I hope I didn’t just ruin a good joke for anyone by breaking it down that way. I really do think about this stuff an awful lot. I might have to write a “How Funny Works” book soon.
What’s the source of humor? Can you mine it? Extract it? Cultivate and craft it?
The source of humor is the shared nature of the human experience. Yes, yes and yes.
Favorite three comedians: go.
Carlin, Pryor, Cosby, Newhart, those guys don’t need my approval or to have their names mentioned or their greatness further acknowledged. My current favorites are Marc Maron, Lee Camp and Maria Bamford.
What’s next for you as a storyteller? What does the future hold?

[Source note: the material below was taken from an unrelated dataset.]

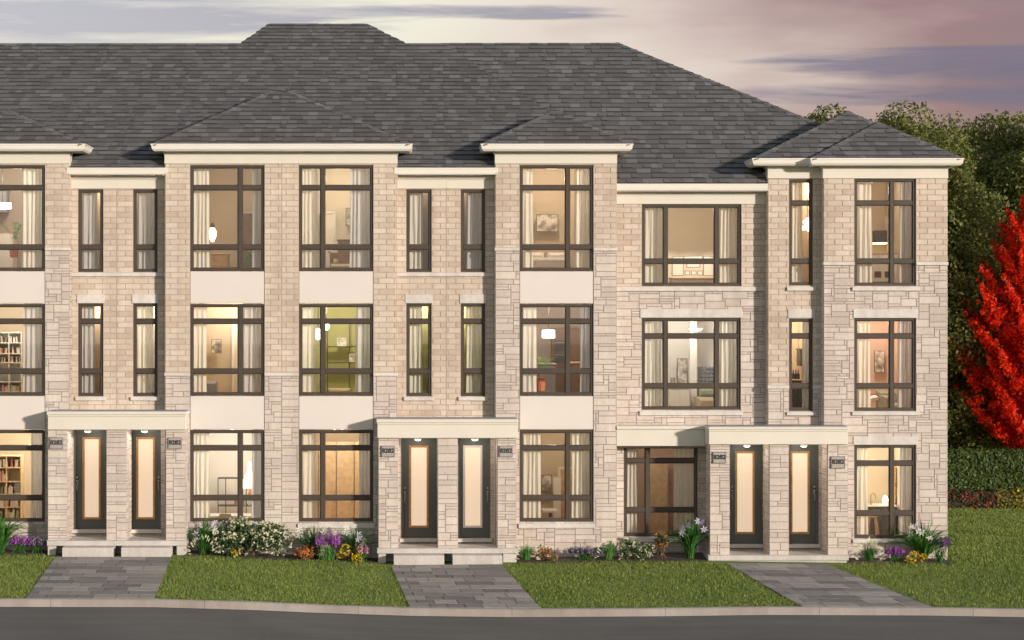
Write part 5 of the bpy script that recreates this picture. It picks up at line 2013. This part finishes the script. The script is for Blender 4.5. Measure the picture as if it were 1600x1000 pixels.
# left bed
lily('tall green lily leaves at the photo left edge beneath the bookcase window', 2, -.5, 58, 11, 0, spread=.62, n=60)
spikes('lavender', 'bright purple lavender just right of the far left lily leaves', 31, -.42, 26, 34, 'petal_purple', 12, 36, group='purple flower clumps')
spikes('lavender', 'dusky purple lavender in the shade against the far left porch', 58, -.38, 24, 30, 'petal_dusky', 13, 34, group='purple flower clumps')
# wide bed under the gable bay
tuft('pale seeded grass tuft beside the right pier of the far left porch', 317, -.55, 24, 40, 14, 'blade_green')
lily('white-flowered lily standing left of the big white shrub', 322, -.3, 46, 15, 5, spread=.36)
mound('flowering_shrub', 'largest shrub, rounded and covered in cream white flowers', 394, -.42, 66, 118, 'petal_cream', 16, 'shrub_green', 3000, 620, .032, .045, lumps=20)
mound('yellow_flowers', 'low yellow flowers at the foot of the big white shrub', 362, -.72, 12, 26, 'petal_yellow', 17, 'blade_green', 60, 40, .022, .03, lumps=4)
lily('white-flowered lily behind the orange flowers', 493, -.3, 44, 18, 6, spread=.48)
lily('white-flowered lily against the middle porch', 556, -.32, 46, 19, 7, spread=.5)
mound('orange_flowers', 'orange flower mound left of the tall purple flowers, under the gable bay', 475, -.62, 22, 50, 'petal_orange', 20, 'shrub_green', 320, 150, .022, .03, group='orange flower mounds')
spikes('lavender', 'tallest purple flower clump, between the orange and yellow mounds', 512, -.66, 42, 34, 'petal_purple', 21, 44, 'blade_bright', 'purple flower clumps', .34)
mound('yellow_flowers', 'yellow flower mound right of the tall purple flowers', 545, -.64, 28, 36, 'petal_yellow', 22, 'blade_green', 200, 190, .02, .03, lumps=7)
spikes('pink_flowers', 'pink flower spikes beside the middle porch', 566, -.62, 28, 16, 'petal_pink', 23, 14, group=None)
# bed of the fourth and fifth townhouses
tuft('pale seeded grass tuft right of the middle porch', 823, -.5, 26, 34, 24, 'blade_bright')
mound('orange_flowers', 'orange flower mound right of the middle porch', 851, -.5, 22, 42, 'petal_orange', 25, 'blade_green', 240, 120, .022, .03, group='orange flower mounds')
spikes('lavender', 'dusky purple low clump in the open middle of the right bed', 914, -.42, 20, 48, 'petal_dusky', 26, 40, group='purple flower clumps')
tuft('bright green grass fountain below the corner of the single bay', 952, -.5, 28, 36, 27, 'blade_bright')
mound('flowering_shrub', 'smaller cream white flowering shrub beneath the canopied window', 992, -.4, 34, 54, 'petal_cream', 28, 'shrub_green', 800, 150, .030, .04, lumps=10)
mound('orange_flowers', 'taller loose orange flowers beneath the canopied window', 1036, -.36, 42, 40, 'petal_orange', 29, 'shrub_green', 420, 90, .024, .035, group='orange flower mounds', lumps=8)
lily('lilac-flowered dark lily against the right porch', 1078, -.36, 54, 30, 6, .8, .46, 80)
# bed of the end townhouse
tuft('pale seeded grass tuft right of the right porch, end townhouse', 1358, -.5, 28, 40, 31, 'blade_green')
spikes('lavender', 'small purple lavender below the end townhouse window', 1398, -.5, 22, 24, 'petal_purple', 32, 30, 'blade_green', 'purple flower clumps')
lily('largest white lily, at the corner of the end townhouse', 1443, -.4, 52, 33, 8, .2, .62, 100)
spikes('lavender', 'purple flowers in front of the end townhouse corner', 1468, -.44, 38, 30, 'petal_purple', 34, 30, 'blade_green', 'purple flower clumps', .32)
mound('yellow_flowers', 'yellow flower mound before the corner lily, end townhouse', 1431, -.68, 18, 30, 'petal_yellow', 35, 'blade_green', 120, 110, .022, .03, lumps=6)


# ------------------------------------------------------------------ lawn grass
def fastmesh(name, V, nper, mat, parent=None, tris=None):
    """V: (N, nper, 3) polygons"""
    N = V.shape[0]
    me = bpy.data.meshes.new(name)
    me.vertices.add(N * nper)
    me.vertices.foreach_set('co', V.reshape(-1).astype(np.float32))
    me.loops.add(N * nper)
    me.loops.foreach_set('vertex_index', np.arange(N * nper, dtype=np.int32))
    me.polygons.add(N)
    me.polygons.foreach_set('loop_start', np.arange(0, N * nper, nper, dtype=np.int32))
    me.polygons.foreach_set('loop_total', np.full(N, nper, dtype=np.int32))
    me.update(calc_edges=True)
    me.materials.append(MATS[mat])
    o = bpy.data.objects.new(name, me)
    COL.objects.link(o)
    if parent is not None:
        o.parent = parent
        o.location = -parent.location
    return o


def zg_np(x, y):
    return np.array([zg(a, b) for a, b in zip(x, y)])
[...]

I would very much like to take my THINKING ALLOWED show to radio. There are some terrific story-tellers and spoken-word artists around whose work I would like to introduce to a larger audience. If I could, I would be next in line to pick up Garrison Keillor’s mantle on NPR. In the short term, I’ll be recording my fifth CD for Stand Up! Records at some point in the next several months for release in 2013 and travelling the East Coast for a while this fall.
L. Dilbraight says:
“A strong character is one who has both an internal and an external life. That is to say, any character who deals with his world – work, love interest, kids, what-have-you – AND has to grapple at the same time with his or her psyche — personal history, quirks, a moral compass — holds an audience’s interest and sympathy.”
Man, that is all you need! Love that! I’m gonna use that for wallpaper right now.
I didn’t care much for the first Harry Dresden-book though. I was like: “I can see the strings!” But that was kinda useful to notice for an aspiring writer, so I think I got my money’s worth.